2. The combination defined in claim 1 wherein the lever is formed with a bore extending parallel to the lever axis and the part has an axially extending rod slidable axially of the lever axis in the bore, further comprising:

a spring urging the rod and part axially outward in the bore;

a projection extending radially of the lever axis on the lever;

a guide on the lever extending axially of the lever axis and slidably receiving the projection, the sensor being position such that it can only be actuated to produce its output when the part is pushed in against the spring force past a predetermined position.

3. The combination defined in claim 2 wherein the guide is formed with an axially extending leg and, at an inner end thereof, with an angularly extending leg, the sensor being operable by the projection and being at an end of the angularly extending leg.

4. The combination defined in claim 1 wherein there are two such sensors, each responding when the part is pivoted about the lever axis into a respective one of the end positions, the control means directing the boat to port when one of the sensors produces its output and to starboard when the other of the sensors-produces its output.

5. The combination defined in claim 4 wherein the part is a handle extending in the center position transverse to the lever axis and generally parallel to the main axis.

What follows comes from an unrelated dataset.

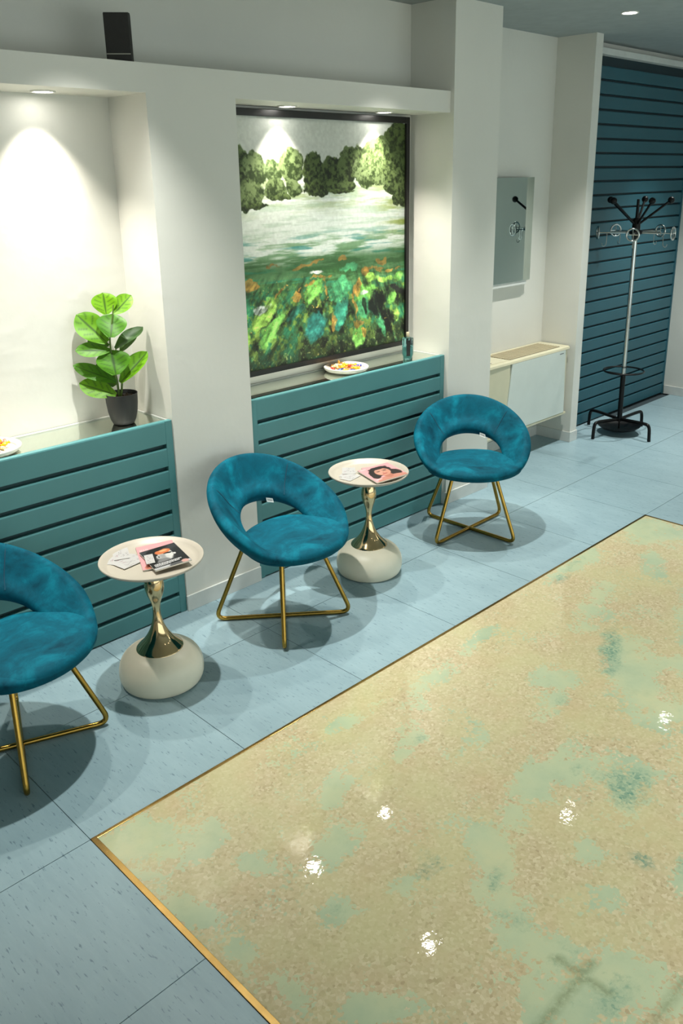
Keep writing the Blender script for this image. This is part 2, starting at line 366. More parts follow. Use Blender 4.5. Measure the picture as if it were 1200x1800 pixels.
YB = 1.285                                                     # back plane of the recesses
struct('ceiling', MB().box((-3.2, -4.5, CEIL_Z), (6.6, 1.6, CEIL_Z+0.1)), M['ceil'])
struct('wall_back', MB().box((-3.2, YB, 0), (2.95, YB+0.15, CEIL_Z)), M['wall'])
struct('wall_beam', MB().box((-0.83, 1.0, 2.253), (2.93, YB, 2.360)), M['wall'])
struct('wall_pillar', MB().box((1.05, 1.0, 0), (1.486, YB, 2.253)), M['wall'])
struct('wall_pier', MB().box((-0.83, 1.0, 0), (-0.394, YB, 2.253)), M['wall'])
struct('wall_column', MB().box((2.93, 0.976, 0), (3.343, 1.545, CEIL_Z)), M['wall'])
struct('wall_nook', MB().box((3.343, 1.395, 0), (4.56, 1.545, CEIL_Z)), M['wall'])
struct('wall_partition', MB().box((4.56, 1.10, 0), (4.65, 1.545, CEIL_Z)), M['wall'])
struct('wall_end', MB().box((4.65, 1.31, 0), (6.6, 1.545, CEIL_Z)), M['wall'])
struct('wall_right', MB().box((6.45, -4.5, 0), (6.6, 1.31, CEIL_Z)), M['wall'])
struct('wall_left', MB().box((-3.35, -4.5, 0), (-3.2, 1.435, CEIL_Z)), M['wall'])
# unseen side of the room: opening and mullions added to let sky fill in
struct('wall_front', MB().box((-3.2, -4.65, 0), (6.6, -4.5, .12)).box((-3.2, -4.65, 2.35), (6.6, -4.5, CEIL_Z)).box((-3.2, -4.65, .12), (-2.6, -4.5, 2.35)).box((6.0, -4.65, .12), (6.6, -4.5, 2.35)), M['wall'])
wf = MB()
for k in range(6): wf.box((-2.6+1.72*k-.03, -4.61, .12), (-2.6+1.72*k+.03, -4.54, 2.35))
struct('added_window_1', wf.box((-2.6, -4.61, .12), (6.0, -4.54, .18)).box((-2.6, -4.61, 2.29), (6.0, -4.54, 2.35)), M['base'])
struct('baseboard_pillar', MB().box((1.045, 0.99, 0), (1.486, 1.0, 0.078), 0.002), M['base'])
struct('baseboard_column', MB().box((2.922, 0.966, 0), (3.348, 0.976, 0.078), 0.002).box((2.922, 0.976, 0), (2.93, 1.006, 0.078), 0.002), M['base'])
struct('baseboard_partition', MB().box((4.552, 1.092, 0), (4.655, 1.10, 0.078), 0.002).box((4.552, 1.10, 0), (4.56, 1.395, 0.078), 0.002), M['base'])
struct('baseboard_nook', MB().box((3.343, 1.387, 0), (4.552, 1.395, 0.078), 0.002), M['base'])
struct('baseboard_right', MB().box((6.438, -4.5, 0), (6.45, 1.26, 0.078), 0.002), M['base'])
struct('trim_1', MB().box((4.65, 1.235, 2.722), (6.45, 1.31, 2.764), 0.003), M['base'])     # cornice over the cladding
# teal cladding, board by board
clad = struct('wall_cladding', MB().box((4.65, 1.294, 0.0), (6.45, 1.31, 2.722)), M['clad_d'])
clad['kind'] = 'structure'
def slat_poly(y, h, z=0.0):
    """board section: flat face, chamfered upper lip, set back along the lower edge"""
    return [(y+0.022, z), (y+0.002, z), (y, z+0.002), (y, z+h-0.007), (y+0.002, z+h-0.002), (y+0.007, z+h), (y+0.022, z+h)]
def slats(x0, x1, y, zs, h, mat, parent, name):
    first = None
    for z in zs:
        if first is None: first = MB().prism(slat_poly(y, h), x0, x1).build(name, mat, parent); first.location.z = z; continue
        o = first.copy(); COL.objects.link(o); o.location.z = z
P0 = 0.0985
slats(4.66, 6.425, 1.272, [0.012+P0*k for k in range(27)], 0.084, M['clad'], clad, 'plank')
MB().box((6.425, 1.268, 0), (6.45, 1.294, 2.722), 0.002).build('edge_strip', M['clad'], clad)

# ================================================================== CABINETS
def cabinet(x0, x1, label):
    r = empty('slatted_cabinet', ((x0+x1)/2, 1.15, 0), label, 'cabinet', group='slatted cabinets in the wall recesses')
    ox, oy = -(x0+x1)/2, -1.15
    def S(m): m.v = [(a+ox, b+oy, c) for a, b, c in m.v]; return m
    S(MB().box((x0+.002, 1.032, 0.002), (x1-.002, YB-.003, 0.914))).build('carcass', M['teal_d'], r)
    zs = [0.006+0.1027*k for k in range(9)]
    first = None
    for k, z in enumerate(zs):
        h = 0.084 if k < 8 else 0.105
        if k in (0, 8) or first is None:
            o = S(MB().prism(slat_poly(1.008, h), x0+.036, x1-.036)).build('slat', M['teal'], r)
            if k == 0: first = o
        else: o = first.copy(); COL.objects.link(o)
        o.location.z = z
    for a in (x0+.002, x1-.036): S(MB().box((a, 1.006, 0.002), (a+.034, 1.032, 0.932), 0.002)).build('stile', M['teal'], r)
    S(MB().box((x0+.002, 1.031, 0.914), (x1-.002, YB-.003, 0.922))).build('glass_top', M['shelf'], r)['label'] = 'mirrored glass top'
    S(MB().box((x0+.002, YB-.010, 0.9222), (x1-.002, YB-.003, 0.929), .001).box((x1-.008, 1.035, 0.9222), (x1-.002, YB-.010, 0.929), .001)).build('sealant_bead', M['base'], r)
cabinet(-0.394, 1.05, 'teal slatted cabinet under the recess that holds the potted plant')
cabinet(1.486, 2.93, 'teal slatted cabinet under the recess with the big painting')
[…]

6. The combination defined in claim 4 wherein the boat has, in addition to the first-mentioned engine and propeller, a second engine and a second propeller driven by the second engine, the speed-control means being connected to both engines.

7. The combination defined in claim 6 wherein each of the engines is provided with a respective openable clutch and transmission by means of which it is connected to the respective propeller, the propellers being fixed-pitch propellers, the one clutch being opened by the direction-control means when the first sensor is actuated and the other clutch being opened by the direction-control means when the second sensor is actuated.

8. The combination defined in claim 7 wherein when one of the sensors is actuated beyond a predetermined limit, the other sensor reverses the respective propeller and closes the respective clutch.

9. The combination defined in claim 6 wherein both propellers are of variable pitch and connected to the direction-control means, the direction control means, on generation of the output by one of the sensors, increasing the pitch of one oft he propellers and decreasing the pitch of the other.

10. The combination defined in claim 9 wherein on increasing one pitch and decreasing the other, both pitches are varied to the same extent.

11. The combination defined in claim 6 wherein the steering system includes a rudder deflected in accordance with the output.